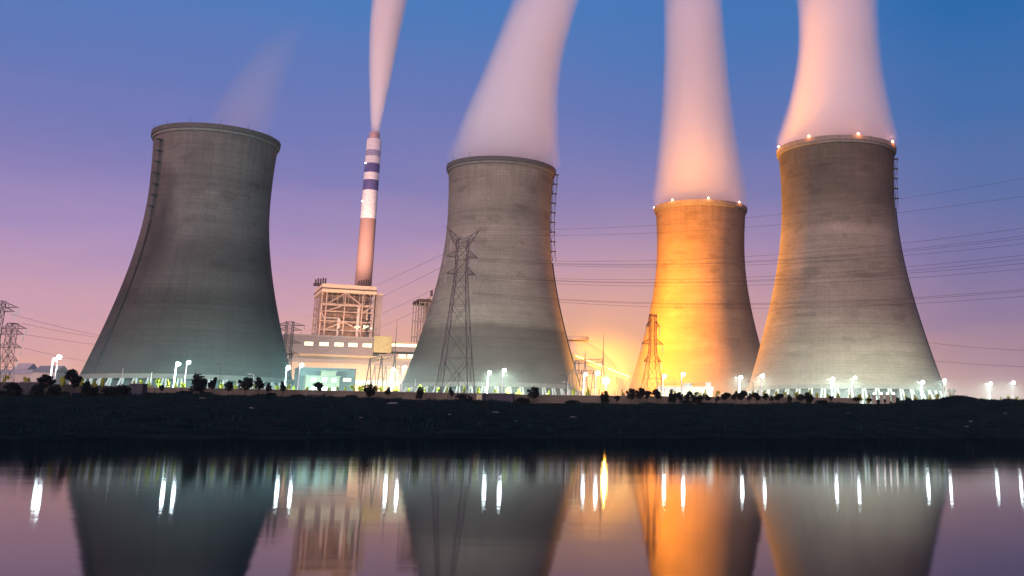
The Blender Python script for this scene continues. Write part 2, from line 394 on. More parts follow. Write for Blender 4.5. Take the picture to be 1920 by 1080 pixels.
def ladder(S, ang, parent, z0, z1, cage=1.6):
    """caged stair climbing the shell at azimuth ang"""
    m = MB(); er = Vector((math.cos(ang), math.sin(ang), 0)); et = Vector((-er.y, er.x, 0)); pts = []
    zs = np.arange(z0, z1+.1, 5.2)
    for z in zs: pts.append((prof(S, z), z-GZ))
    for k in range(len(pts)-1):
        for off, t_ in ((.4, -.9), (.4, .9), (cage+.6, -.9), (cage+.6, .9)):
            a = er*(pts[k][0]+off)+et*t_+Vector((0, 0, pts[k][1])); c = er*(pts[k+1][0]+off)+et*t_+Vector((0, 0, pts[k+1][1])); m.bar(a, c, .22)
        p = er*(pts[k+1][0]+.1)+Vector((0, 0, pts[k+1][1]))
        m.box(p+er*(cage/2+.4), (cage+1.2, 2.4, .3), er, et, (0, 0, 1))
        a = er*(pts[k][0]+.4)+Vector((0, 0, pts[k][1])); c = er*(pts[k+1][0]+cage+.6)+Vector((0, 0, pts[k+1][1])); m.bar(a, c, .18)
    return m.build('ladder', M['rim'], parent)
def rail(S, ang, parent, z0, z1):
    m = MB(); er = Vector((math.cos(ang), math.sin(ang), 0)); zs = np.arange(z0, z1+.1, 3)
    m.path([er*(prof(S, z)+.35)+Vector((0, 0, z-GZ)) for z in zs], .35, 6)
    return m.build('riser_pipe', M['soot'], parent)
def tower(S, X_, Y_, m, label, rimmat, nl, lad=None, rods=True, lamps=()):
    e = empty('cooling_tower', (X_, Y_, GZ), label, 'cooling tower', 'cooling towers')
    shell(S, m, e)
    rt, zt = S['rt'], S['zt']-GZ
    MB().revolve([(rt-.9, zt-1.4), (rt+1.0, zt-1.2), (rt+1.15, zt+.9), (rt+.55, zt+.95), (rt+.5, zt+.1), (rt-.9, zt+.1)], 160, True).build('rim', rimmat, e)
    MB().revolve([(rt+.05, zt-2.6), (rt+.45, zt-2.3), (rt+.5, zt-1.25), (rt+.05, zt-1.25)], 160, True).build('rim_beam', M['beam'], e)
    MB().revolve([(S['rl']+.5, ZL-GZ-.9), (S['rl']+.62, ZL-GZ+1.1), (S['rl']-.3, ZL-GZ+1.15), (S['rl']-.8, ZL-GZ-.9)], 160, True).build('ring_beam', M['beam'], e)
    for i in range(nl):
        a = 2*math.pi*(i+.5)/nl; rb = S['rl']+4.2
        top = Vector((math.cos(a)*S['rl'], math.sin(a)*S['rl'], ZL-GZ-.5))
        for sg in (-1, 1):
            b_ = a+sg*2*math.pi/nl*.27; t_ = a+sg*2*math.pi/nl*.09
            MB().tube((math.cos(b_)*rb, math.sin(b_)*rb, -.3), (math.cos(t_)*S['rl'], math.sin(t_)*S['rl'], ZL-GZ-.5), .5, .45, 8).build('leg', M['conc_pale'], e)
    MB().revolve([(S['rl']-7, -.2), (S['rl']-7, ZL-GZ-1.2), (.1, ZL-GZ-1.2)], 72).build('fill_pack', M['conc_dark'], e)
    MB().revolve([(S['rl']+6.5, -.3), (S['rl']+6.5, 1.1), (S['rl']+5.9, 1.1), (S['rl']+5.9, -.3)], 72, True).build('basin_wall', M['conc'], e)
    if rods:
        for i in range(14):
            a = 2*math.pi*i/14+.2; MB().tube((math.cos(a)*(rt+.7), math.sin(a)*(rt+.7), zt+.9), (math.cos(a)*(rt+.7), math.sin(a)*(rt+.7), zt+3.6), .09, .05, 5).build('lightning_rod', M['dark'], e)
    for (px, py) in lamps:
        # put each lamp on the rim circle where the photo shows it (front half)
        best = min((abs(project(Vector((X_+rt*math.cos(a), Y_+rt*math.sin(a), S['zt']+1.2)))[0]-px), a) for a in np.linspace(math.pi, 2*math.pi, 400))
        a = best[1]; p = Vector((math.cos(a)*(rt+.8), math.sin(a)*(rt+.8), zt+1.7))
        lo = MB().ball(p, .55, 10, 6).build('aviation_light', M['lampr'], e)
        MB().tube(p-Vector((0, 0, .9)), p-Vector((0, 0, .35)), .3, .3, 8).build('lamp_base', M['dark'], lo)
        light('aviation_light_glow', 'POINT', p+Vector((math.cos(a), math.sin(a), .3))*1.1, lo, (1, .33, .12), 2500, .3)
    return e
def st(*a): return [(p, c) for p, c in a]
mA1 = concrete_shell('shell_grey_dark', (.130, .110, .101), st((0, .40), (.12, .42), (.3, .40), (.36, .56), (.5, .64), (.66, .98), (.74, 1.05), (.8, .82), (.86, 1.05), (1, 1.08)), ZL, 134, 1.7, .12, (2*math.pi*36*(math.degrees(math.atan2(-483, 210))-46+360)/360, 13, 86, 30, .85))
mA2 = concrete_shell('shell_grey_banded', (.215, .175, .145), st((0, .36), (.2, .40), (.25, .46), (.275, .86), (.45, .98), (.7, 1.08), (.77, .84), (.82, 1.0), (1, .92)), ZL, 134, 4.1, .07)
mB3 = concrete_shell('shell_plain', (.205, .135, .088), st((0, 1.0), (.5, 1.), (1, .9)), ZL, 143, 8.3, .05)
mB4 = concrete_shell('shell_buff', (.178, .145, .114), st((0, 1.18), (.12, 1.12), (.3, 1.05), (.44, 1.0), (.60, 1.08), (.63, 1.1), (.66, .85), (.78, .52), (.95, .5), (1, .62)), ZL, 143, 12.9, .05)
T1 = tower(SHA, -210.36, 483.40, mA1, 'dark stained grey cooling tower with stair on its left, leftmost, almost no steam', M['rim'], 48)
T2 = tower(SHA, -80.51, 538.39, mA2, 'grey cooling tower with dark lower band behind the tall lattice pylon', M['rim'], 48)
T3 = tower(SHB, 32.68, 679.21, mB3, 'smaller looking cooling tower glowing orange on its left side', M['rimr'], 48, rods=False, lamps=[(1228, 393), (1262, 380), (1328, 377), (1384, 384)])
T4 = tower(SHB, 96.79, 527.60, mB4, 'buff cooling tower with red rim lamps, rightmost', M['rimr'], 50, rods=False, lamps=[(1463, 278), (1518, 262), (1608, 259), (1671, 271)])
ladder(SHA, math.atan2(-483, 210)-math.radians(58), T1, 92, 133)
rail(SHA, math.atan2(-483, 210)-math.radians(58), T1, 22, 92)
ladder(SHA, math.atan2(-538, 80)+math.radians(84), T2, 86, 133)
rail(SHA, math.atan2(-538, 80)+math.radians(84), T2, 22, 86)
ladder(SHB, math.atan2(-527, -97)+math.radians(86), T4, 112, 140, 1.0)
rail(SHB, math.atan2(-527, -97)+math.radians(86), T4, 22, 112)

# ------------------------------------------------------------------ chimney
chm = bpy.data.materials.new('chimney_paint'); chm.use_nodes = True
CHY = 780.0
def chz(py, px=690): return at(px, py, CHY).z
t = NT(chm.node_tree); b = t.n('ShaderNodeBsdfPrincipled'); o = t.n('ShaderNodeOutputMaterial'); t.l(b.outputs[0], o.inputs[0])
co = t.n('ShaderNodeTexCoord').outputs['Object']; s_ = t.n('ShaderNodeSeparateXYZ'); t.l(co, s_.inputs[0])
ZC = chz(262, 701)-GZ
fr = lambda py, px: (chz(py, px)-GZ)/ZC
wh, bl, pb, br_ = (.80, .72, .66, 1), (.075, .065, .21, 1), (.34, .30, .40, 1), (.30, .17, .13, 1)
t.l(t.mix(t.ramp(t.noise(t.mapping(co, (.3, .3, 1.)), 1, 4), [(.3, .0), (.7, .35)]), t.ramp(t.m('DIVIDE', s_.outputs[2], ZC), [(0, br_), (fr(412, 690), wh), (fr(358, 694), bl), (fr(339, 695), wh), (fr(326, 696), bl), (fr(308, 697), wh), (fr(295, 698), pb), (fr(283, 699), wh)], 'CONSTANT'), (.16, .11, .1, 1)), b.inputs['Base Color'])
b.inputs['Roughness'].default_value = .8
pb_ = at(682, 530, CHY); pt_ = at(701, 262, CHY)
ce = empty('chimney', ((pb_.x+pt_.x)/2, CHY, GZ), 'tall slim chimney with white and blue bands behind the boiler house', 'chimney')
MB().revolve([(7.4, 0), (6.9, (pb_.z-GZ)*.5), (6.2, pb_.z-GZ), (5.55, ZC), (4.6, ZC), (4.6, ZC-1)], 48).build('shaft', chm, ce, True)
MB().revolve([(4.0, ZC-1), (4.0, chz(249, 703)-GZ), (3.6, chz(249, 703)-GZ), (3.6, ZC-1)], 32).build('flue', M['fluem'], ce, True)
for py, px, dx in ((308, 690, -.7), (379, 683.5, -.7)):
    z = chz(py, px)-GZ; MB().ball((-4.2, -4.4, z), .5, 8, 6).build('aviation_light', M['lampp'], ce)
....
=== WHAT THE TASK REQUIRES ===
Copy verbatim the line that contains "T2 = tower(SHA, -80.51, 538.39, mA2, 'grey", the line that contains "rail(SHB, math.atan2(-527, -97)+math.radians(86), T4, 22, 112)", and all lines between them.

=== REPLY ===
T2 = tower(SHA, -80.51, 538.39, mA2, 'grey cooling tower with dark lower band behind the tall lattice pylon', M['rim'], 48)
T3 = tower(SHB, 32.68, 679.21, mB3, 'smaller looking cooling tower glowing orange on its left side', M['rimr'], 48, rods=False, lamps=[(1228, 393), (1262, 380), (1328, 377), (1384, 384)])
T4 = tower(SHB, 96.79, 527.60, mB4, 'buff cooling tower with red rim lamps, rightmost', M['rimr'], 50, rods=False, lamps=[(1463, 278), (1518, 262), (1608, 259), (1671, 271)])
ladder(SHA, math.atan2(-483, 210)-math.radians(58), T1, 92, 133)
rail(SHA, math.atan2(-483, 210)-math.radians(58), T1, 22, 92)
ladder(SHA, math.atan2(-538, 80)+math.radians(84), T2, 86, 133)
rail(SHA, math.atan2(-538, 80)+math.radians(84), T2, 22, 86)
ladder(SHB, math.atan2(-527, -97)+math.radians(86), T4, 112, 140, 1.0)
rail(SHB, math.atan2(-527, -97)+math.radians(86), T4, 22, 112)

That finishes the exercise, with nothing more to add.